Trabzonun sözlü tarihi ”Haykırışlar” kitabı okuyucuyla buluştu

Trabzon’un Yüzyılını Yaşayan Yaşlı çınarların Anlatımıyla Kayıt Altına Alınan “haykırışlar” Kitabı Okurlarıyla Buluştu. Trabzon Sanatevi Bahçesinde Gerçekleştirilen Imza Gününde Okuyucular Yoğun Ilgi Gösterdi.

Trabzonun sözlü tarihi ”Haykırışlar” kitabı okuyucuyla buluştu

Trabzon’un yüzyılını yaşayan yaşlı çınarların anlatımıyla kayıt altına alınan “Haykırışlar” kitabı okurlarıyla buluştu. Trabzon Sanatevi bahçesinde gerçekleştirilen imza gününde okuyucular yoğun ilgi gösterdi.

Gazeteci-Yazar Kemal Çuman tarafından hazırlanan Trabzon’un değişik ilçelerinden 80 yaşın üstündeki 46 vatandaşın anlattıkları anıların anlatıldığı “Haykırışlar” kitabı okurlarıyla buluştu. Ortahisar ilçesindeki Sanatevi bahçesinde gerçekleştirilen imza gününde Kemal Çuman, okuyucuları ile bir araya geldi. Yoğun ilginin gösterildiği imza gününde yayınlanan kitapla ilgili açıklamada bulunan Gazeteci-Yazar Kemal Çuman, “Bu kitapta, insanlık tarihine ev sahipliği yapan Trabzon’un değişik yerlerinde yaşayan çınarlarımızın farklı hikayelerini bulacak ve şimdiye kadar ortaya çıkmamış tarihi geçmişimize bir yolculuk yapacağız. Tarihin tozlu yaprakları karıştırıldığında dünyada olduğu gibi ülkemizde ve Trabzon’da da topluma mal olmuş acı tatlı pek çok olay yaşandığını görürüz. Üzerinden uzun yıllar geçtiğinden kimi unutulan ve kayıt altına alınmayan nice yaşanmışlıklar, 80 yaşın üzerinde 46 çınarımızla yaptığım söyleşilerle gün yüzüne çıktı. Bu eseri yazmamdaki en büyük amaçlarımdan biri de, özellikle gençlerimize yönelik, geçmişteki zorlukları görüp geleceklerini inşa ederken, daha büyük işler başarabilmeleri, hayatın zorluklarına karşı daha dayanıklı olabilmeleri için gerçek bir hayat dersi olmasıdır” dedi.
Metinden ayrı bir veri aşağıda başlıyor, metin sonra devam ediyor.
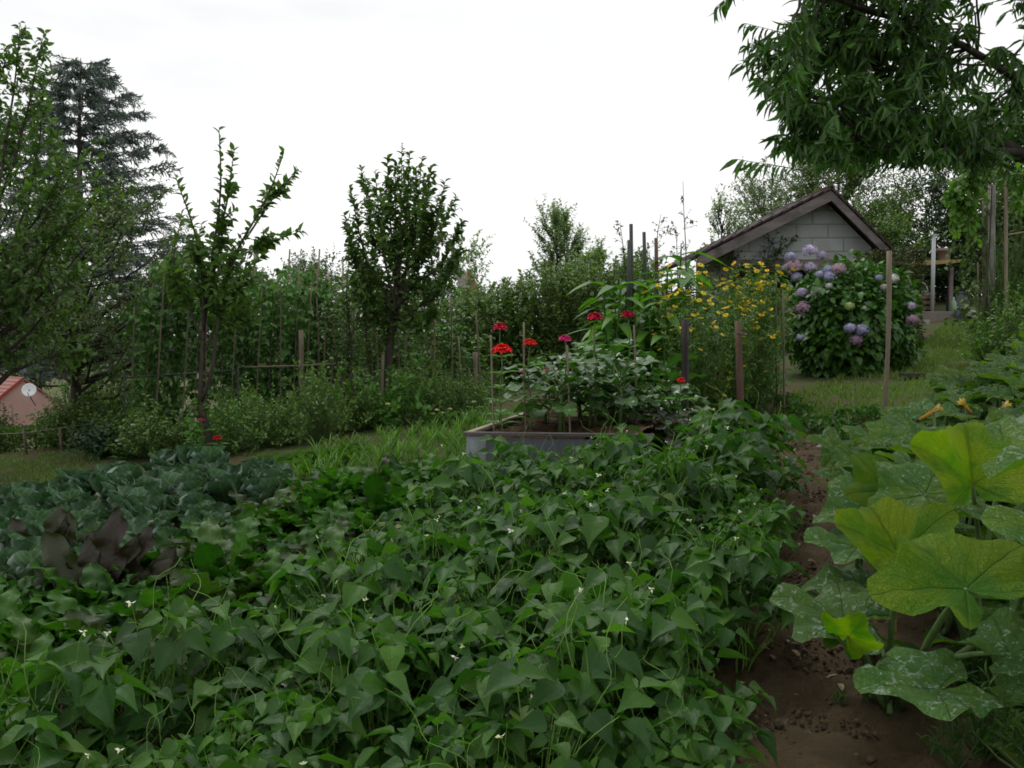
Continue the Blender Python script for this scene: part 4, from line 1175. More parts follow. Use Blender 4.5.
# ------------------------------------------------------------------ shed
Ys = 15.5
def S_(px, py, dy=0): p_ = at(px, py, Ys); return A(p_[0], Ys + dy, p_[2])
ap, el, er = S_(831, 189), S_(697, 256), S_(893, 251)
root = thing('shed', 'small grey block shed with a tiled gable roof behind the hydrangea', 'shed', gp(4.6, Ys))
base = np.array(root.location)
mb, nt = newmat('grey_block_wall'); n = N(nt)
tc = n('ShaderNodeTexCoord').outputs['Object']; sp = n('ShaderNodeSeparateXYZ', {0: tc})
xy = n('ShaderNodeCombineXYZ', {0: n.math('ADD', sp.outputs[0], sp.outputs[1]), 1: sp.outputs[2], 2: 0.0}).outputs[0]
br = n('ShaderNodeTexBrick', {'Vector': xy, 'Color1': (.33, .355, .36, 1), 'Color2': (.38, .40, .40, 1), 'Mortar': (.27, .255, .23, 1), 'Scale': 1.0, 'Mortar Size': .011, 'Mortar Smooth': .3, 'Brick Width': .5, 'Row Height': .215})
col = n.mix(n.math('MULTIPLY', n.math('SUBTRACT', n.noise(tc, 2.2, 5, .65), .48, clamp=True), 2.2, clamp=True), br.outputs[0], (.22, .215, .20))
hh_ = n.math('MULTIPLY', br.outputs['Fac'], -1.0)
b1 = n('ShaderNodeBump', {'Strength': .8, 'Distance': .012, 'Height': n.math('ADD', hh_, n.math('MULTIPLY', n.noise(tc, 30, 4), .3))})
n.out(n('ShaderNodeBsdfPrincipled', {'Base Color': col, 'Roughness': .95, 'Specular IOR Level': .15, 'Normal': b1.outputs[0]}).outputs[0]); M['block'] = mb
wy0, wy1 = Ys + .35, Ys + 3.6
zl = S_(800, 268)[2]; zw = S_(800, 258)[2]
def roofz(x):
    return ap[2] + (x - ap[0]) * ((el[2] - ap[2]) / (el[0] - ap[0]) if x < ap[0] else (er[2] - ap[2]) / (er[0] - ap[0]))
xl, xr = S_(742, 0)[0], S_(884, 0)[0]
q = Geo(); d_ = .12
q.prism([(xl, zw), (xr, zw), (xr, roofz(xr) - d_), (ap[0], ap[2] - d_), (xl, roofz(xl) - d_)], wy0, wy0 + .2)
gz = float(g(5, Ys)) - .3
q.prism([(xr - .55, gz), (xr, gz), (xr, zw - .15), (xr - .55, zw - .15)], wy0 + .004, wy0 + .196)
q.build('front_wall', M['block'], root, base, False)
q = Geo(); q.prism([(xl - .0, gz), (xl + .2, gz), (xl + .2, roofz(xl + .2) - d_ - .02), (xl, roofz(xl) - d_ - .02)], wy0 + .205, wy1); q.build('side_wall', M['block'], root, base, False)
q = Geo(); q.prism([(xr - .2, gz), (xr, gz), (xr, roofz(xr) - d_ - .02), (xr - .2, roofz(xr - .2) - d_ - .02)], wy0 + .205, wy1); q.build('side_wall', M['block'], root, base, False)
q = Geo(); q.prism([(xl + .21, gz), (xr - .21, gz), (xr - .21, roofz(xr) - d_), (ap[0], ap[2] - d_ - .1), (xl + .21, roofz(xl) - d_)], wy1 - .2, wy1 - .01); q.build('rear_wall', M['block'], root, base, False)
q = Geo(); q.box(((xl + xr) / 2 + .02, wy0 + .07, (zl + zw) / 2 - .01), (xr - xl + .1, .20, .155)); M['lintel'] = plainmat('stained_lintel', (.12, .10, .08), (.20, .175, .14), 6, .9, .4, stretch=(.3, 1, 1)); q.build('lintel', M['lintel'], root, base, False, .006)
# roof slabs, tiled
rf = Geo()
for s_, e_ in ((-1, el), (1, er)):
    dvec = e_ - ap; Ln = np.linalg.norm(dvec); dn = dvec / Ln; nrm_ = A(-dn[2], 0, dn[0]) if dn[0] > 0 else A(dn[2], 0, -dn[0])
    if nrm_[2] < 0: nrm_ = -nrm_
    rows = int(Ln / .17)
    for j in range(rows + 1):
        for i in range(18):
            y0 = Ys - .03 + i * .215
            c_ = ap + dn * (.06 + j * .172 + (.01 if i % 2 else 0)) + nrm_ * (.012 + .012 * ((j * 5 + i * 3) % 4) / 4)
            ang = math.atan2(-dn[2], dn[0]) if dn[0] > 0 else math.atan2(dn[2], -dn[0]) 
            rf.box((c_[0], y0 + .1, c_[2]), (.20, .205, .03), 0, 0, (ang + .07) if dn[0] > 0 else -(math.atan2(-dn[2], -dn[0]) + .07))
rf.build('roof_tiles', M['tile'], root, base, False)
q = Geo()
for e_ in (el, er):
    dn = norm(e_ - ap); sgn = 1 if dn[0] > 0 else -1; nz_ = A(dn[2], 0, -dn[0]) * (1 if sgn > 0 else -1)
    a0 = ap + nz_ * .0; pts = [(ap[0], ap[2] - .015), (e_[0] - dn[0] * .03, e_[2] - dn[2] * .03 - .015), (e_[0] - dn[0] * .03, e_[2] - dn[2] * .03 - .05), (ap[0], ap[2] - .05)]
    q.prism(pts if sgn > 0 else pts[::-1], Ys + .03, wy1 + .25)
q.build('roof_deck', M['post_dark'], root, base, False)
for e_, h in ((el, .165), (er, .15)):
    q = Geo(); pts = [(ap[0], ap[2] - .02), (e_[0], e_[2] - .02), (e_[0], e_[2] - .02 - h), (ap[0], ap[2] - .02 - h)]
    q.prism(pts if e_[0] > ap[0] else pts[::-1], Ys - .01 if e_[0] > ap[0] else Ys - .013, Ys + .026 if e_[0] > ap[0] else Ys + .022); q.build('bargeboard', M['grey_wood'], root, base, False)
q = Geo(); q.tube([ap + A(0, -.03, .02), ap + A(0, 3.8, .02)], .05, 8); q.build('ridge_tile', M['tile'], root, base)
# ivy on the shed
rg = np.random.default_rng(6); L, W = Geo(), Geo()
b0 = gp(xl + .1, wy0 - .1)
for i in range(26):
    tp = A(rg.uniform(xl - .5, xl + 1.0), wy0 - rg.uniform(.02, .16), 0); tp[2] = roofz(tp[0]) - .3 - rg.uniform(0, .45) * (1 if tp[0] < xl + .5 else .5)
    P, rr = limb(b0, tp, rg, .006, .002, 8, -.02, .05); W.tube(P, rr, 4, cap=False)
    s_, dr = along(P, rg.uniform(.35, 1, 16)); twigs(W, L, s_, dr + rdir(rg, 16), rg.uniform(.08, .25, 16), rg, T_HYD, .05, 6, bend=-.08, rad=.0015)
r = thing('creeper', 'dark creeper hanging under the shed roof at its left end', 'creeper', b0); W.build('stems', M['bark'], r, b0); L.build('foliage', M['fardark'], r, b0)

# ------------------------------------------------------------------ lean-to shelter and its things
Yl = 18.2
def L_(px, py, dy=0): p_ = at(px, py, Yl + dy); return p_
root = thing('shelter', 'open wooden lean-to shelter with a yellowish roof edge beyond the lawn', 'shelter', gp(7.6, Yl)); base = np.array(root.location)
M['yroof'] = plainmat('yellowed_fascia', (.24, .16, .06), (.34, .25, .10), 8, .7, .3)
a0, a1 = L_(909, 262), L_(966, 259); gz = float(g(7.6, Yl))
q = Geo(); q.prism([(a0[0], a0[2]), (a1[0], a1[2]), (a1[0], a1[2] - .05), (a0[0], a0[2] - .085)][::-1], Yl, Yl + .04); q.build('fascia', M['yroof'], root, base, False)
q = Geo()
V = [(a0[0], Yl + .045, a0[2] - .02), (a1[0], Yl + .045, a1[2] - .02), (a1[0], Yl + 2, a1[2] + .12), (a0[0], Yl + 2, a0[2] + .12)]
V += [(x, y, z - .03) for x, y, z in V]
q.add(V, np.array([(0, 1, 2, 3), (7, 6, 5, 4), (0, 4, 5, 1), (1, 5, 6, 2), (2, 6, 7, 3), (3, 7, 4, 0)])); q.build('roof_sheet', M['post_wood'], root, base, False)
for px, dy, w in ((911, .06, .07), (953, .06, .07), (911, 1.8, .07), (962, 1.8, .07)):
    x = L_(px, 300)[0]; q = Geo(); q.box((x, Yl + dy + .05, (gz + a0[2]) / 2 - .1), (w, w, a0[2] - gz + .02)); q.build('post', M['grey_wood'], root, base, False, .004)
q = Geo(); q.box((L_(936, 0)[0], Yl + 1.9, gz + .75), (1.1, .03, 1.5)); q.build('shade_backing', M['post_dark'], root, base, False)  # dark sheet, the shade inside the shelter put into its colour
for k_, (pz, m_) in enumerate(((278, 'post_wood'), (288, 'grey_wood'))):
    q = Geo(); q.box((L_(932, 0)[0] + .1, Yl + 1.3, L_(0, pz)[2]), (.8, .5, .03)); q.build('shelf', M[m_], root, base, False)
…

Söyleşi yaptığım yaşlılar ile saatlerce konuştuklarına şahit olduğunu belirten Çuman, “Siz, sohbet ettiğiniz bir yaşlının günümüzden bahsettiğini hiç gördünüz mü? Onun gözü daima eskidedir. Sürekli geçmişten bahsederek, üzüntülü olduğu zamanları hatırladıkça yaşadığı anıları etrafındaki insanlarla paylaşmaya başlayarak geçmişten güç aldıklarını görürüz. Hele yaşlıların ‘Bizim zamanımızda’ diye başlayan, ‘Günümüzde yalnız kaldık’ şeklinde biten cümleleri var ya. Ardından anlatılan zorlukla mücadelenin yaşandığı tecrübenin getirdiği cümleler gibidir. Yaşlılık, sonbaharda dökülen yapraklar gibidir; bir daha baharı gelmez. Bir yandan toplumun tümüne, yaşlılara nasıl davranmamız gerektiğini ve onlardan geçmişle ilgili her türlü bilgiyi nasıl alabileceğimizi düşünürken, kendim dahil olmak üzere hepimiz belli bir yaşa geldiğimizde keşke büyüklerimin anlattıklarını kayıt altına alsaydım pişmanlığı ile karşı karşıya kaldık. Ama şu bir gerçek ki, gençliğimizde bize kimse yol göstermediği gibi, kendimiz de bu konuları hiç düşünmemişiz. İnşallah bu yazdığımız kitap, gelecek kuşaklara bizim düştüğümüz durumla ilgili bir mesaj vermiş olur. Yaklaşık 5 yıl süren zor ve meşakkatli bir çalışmamın sonucu olarak yaşlı çınarlarımızla yaptığım söyleşilere tanıklık etmek, hayatımın en önemli anları olarak hafızamda kalacaktır. Hayatını kaybeden çınarlarımıza Allah’tan rahmet, hayatta kalanlara sağlık ve mutluluklar diliyorum” ifadelerini kullandı.